Les éléments produits ( attestations, messages…) confirment que M. [J] a adhéré au style de vie de sa concubine en toute connaissance de cause sans aucune contrepartie autre que l’hébergement dont il bénéficiait. Les attestations rédigées en des termes généraux et imprécis, contenant pour certaines d’évidentes erreurs de datation, sont insuffisantes à caractériser l’existence d’un lien de subordination qui est par ailleurs formellement démentie par les attestations produites par l’association Ecurie du Mas du Sire.
Cette collaboration s’intégrait dans le système de fonctionnement de l’association basé sur le bénévolat, l’association ne comptant aucun salarié, étant au surplus observé que M. [J] était alors demandeur d’emploi et bénéficiaire du RSA.
Les relevés de compte en banque de l’appelant portent mention des versements provenant principalement de Mme [K] et rarement de l’association Ecurie du Mas du Sire, l’irrégularité de ces versements comme la disparité des montants ne tendent pas à établir l’existence d’une rémunération.
Si M. [J] estime avoir contribué à l’essor et à l’activité de l’association Ecurie du Mas du Sire en soutenant qu’il est évident que [son] activité était absolument cruciale pour le bon fonctionnement du Mas du Sire il ne démontre pas pour autant que son investissement soit intervenu dans le cadre d’une relation de travail. La relation qu’entretenait le couple était alors exclusive de tout lien de subordination.

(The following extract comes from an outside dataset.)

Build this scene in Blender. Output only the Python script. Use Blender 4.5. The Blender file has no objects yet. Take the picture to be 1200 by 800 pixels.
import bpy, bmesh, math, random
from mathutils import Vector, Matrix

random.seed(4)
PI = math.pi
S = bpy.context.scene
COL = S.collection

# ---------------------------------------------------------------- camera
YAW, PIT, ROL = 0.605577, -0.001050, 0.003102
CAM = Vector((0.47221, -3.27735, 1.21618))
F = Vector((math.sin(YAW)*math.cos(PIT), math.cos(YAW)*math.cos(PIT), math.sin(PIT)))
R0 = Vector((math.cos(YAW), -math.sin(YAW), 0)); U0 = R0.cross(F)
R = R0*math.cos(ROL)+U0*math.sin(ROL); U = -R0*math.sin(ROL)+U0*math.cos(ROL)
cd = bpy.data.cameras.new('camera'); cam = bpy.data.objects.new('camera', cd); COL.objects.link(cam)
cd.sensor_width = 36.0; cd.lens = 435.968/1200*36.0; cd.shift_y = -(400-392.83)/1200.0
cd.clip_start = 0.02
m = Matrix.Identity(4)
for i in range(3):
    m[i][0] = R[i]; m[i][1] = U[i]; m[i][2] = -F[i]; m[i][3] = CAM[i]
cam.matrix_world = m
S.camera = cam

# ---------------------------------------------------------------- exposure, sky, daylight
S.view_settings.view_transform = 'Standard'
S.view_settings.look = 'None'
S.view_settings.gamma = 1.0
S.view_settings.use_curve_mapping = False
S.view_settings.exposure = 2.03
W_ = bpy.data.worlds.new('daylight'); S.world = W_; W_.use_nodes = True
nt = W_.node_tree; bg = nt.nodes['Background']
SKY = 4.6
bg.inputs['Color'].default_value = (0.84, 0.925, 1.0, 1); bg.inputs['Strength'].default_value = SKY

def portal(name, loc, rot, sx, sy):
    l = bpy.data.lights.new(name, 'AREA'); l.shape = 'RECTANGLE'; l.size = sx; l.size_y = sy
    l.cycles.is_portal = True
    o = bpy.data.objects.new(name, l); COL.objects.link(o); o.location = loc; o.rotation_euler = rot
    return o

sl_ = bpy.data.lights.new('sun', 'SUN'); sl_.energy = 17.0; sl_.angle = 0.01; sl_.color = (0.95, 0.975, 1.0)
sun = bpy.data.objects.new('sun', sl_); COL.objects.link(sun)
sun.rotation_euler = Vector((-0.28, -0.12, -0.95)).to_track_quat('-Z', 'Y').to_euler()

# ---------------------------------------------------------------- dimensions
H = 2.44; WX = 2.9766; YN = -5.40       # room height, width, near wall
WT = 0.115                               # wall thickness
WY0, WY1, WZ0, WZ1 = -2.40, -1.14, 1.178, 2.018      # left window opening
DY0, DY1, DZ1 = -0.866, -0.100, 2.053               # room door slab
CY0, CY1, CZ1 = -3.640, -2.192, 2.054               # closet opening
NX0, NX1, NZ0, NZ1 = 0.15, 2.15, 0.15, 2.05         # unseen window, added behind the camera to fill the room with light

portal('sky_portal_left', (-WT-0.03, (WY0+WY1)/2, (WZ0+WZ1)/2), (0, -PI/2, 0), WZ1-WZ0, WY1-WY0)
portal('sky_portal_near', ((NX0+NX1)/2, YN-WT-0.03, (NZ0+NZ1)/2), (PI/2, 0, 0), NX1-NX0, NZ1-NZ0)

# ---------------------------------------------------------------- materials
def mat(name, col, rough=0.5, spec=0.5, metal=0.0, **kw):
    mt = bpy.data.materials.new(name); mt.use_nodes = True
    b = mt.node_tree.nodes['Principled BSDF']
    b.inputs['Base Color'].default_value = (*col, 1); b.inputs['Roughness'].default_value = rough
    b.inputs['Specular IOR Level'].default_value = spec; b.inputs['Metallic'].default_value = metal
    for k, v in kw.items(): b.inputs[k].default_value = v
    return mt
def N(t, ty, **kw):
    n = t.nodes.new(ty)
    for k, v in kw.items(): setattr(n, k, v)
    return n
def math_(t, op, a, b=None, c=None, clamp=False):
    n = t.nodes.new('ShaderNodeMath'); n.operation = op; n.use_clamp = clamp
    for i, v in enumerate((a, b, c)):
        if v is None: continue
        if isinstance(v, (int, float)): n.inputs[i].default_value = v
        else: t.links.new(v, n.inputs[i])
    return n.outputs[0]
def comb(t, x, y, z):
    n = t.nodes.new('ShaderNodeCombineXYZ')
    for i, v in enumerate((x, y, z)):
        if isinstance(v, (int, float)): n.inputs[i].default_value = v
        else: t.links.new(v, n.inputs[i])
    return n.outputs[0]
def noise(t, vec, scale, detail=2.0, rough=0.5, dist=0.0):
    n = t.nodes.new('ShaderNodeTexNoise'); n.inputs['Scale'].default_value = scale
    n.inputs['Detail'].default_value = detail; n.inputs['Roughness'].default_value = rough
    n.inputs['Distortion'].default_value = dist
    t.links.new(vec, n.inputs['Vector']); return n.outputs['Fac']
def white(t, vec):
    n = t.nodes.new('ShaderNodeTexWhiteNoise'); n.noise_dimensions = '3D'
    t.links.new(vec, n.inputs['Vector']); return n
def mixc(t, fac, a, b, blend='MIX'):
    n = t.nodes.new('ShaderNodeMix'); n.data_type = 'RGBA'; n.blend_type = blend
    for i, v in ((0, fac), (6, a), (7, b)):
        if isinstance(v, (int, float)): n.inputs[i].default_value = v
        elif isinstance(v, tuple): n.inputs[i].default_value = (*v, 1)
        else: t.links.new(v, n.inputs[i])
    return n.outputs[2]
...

Par ailleurs, M. [J] ne formule aucune demande subsidiaire fondée sur une autre qualification juridique de son activité au sein de l’association Ecurie du Mas du Sire.
L’équité ne commande pas de faire application des dispositions de l’article 700 du code de procédure civile en l’espèce.
PAR CES MOTIFS
LA COUR,
Par arrêt contradictoire, rendu publiquement en dernier ressort
– Rejette l’exception d’incompétence,
– Confirme le jugement déféré,
– Dit n’y avoir lieu de faire application des dispositions de l’article 700 du code de procédure civile,
– Condamne M. [J] aux dépens d’appel.
Arrêt signé par le président et par le greffier.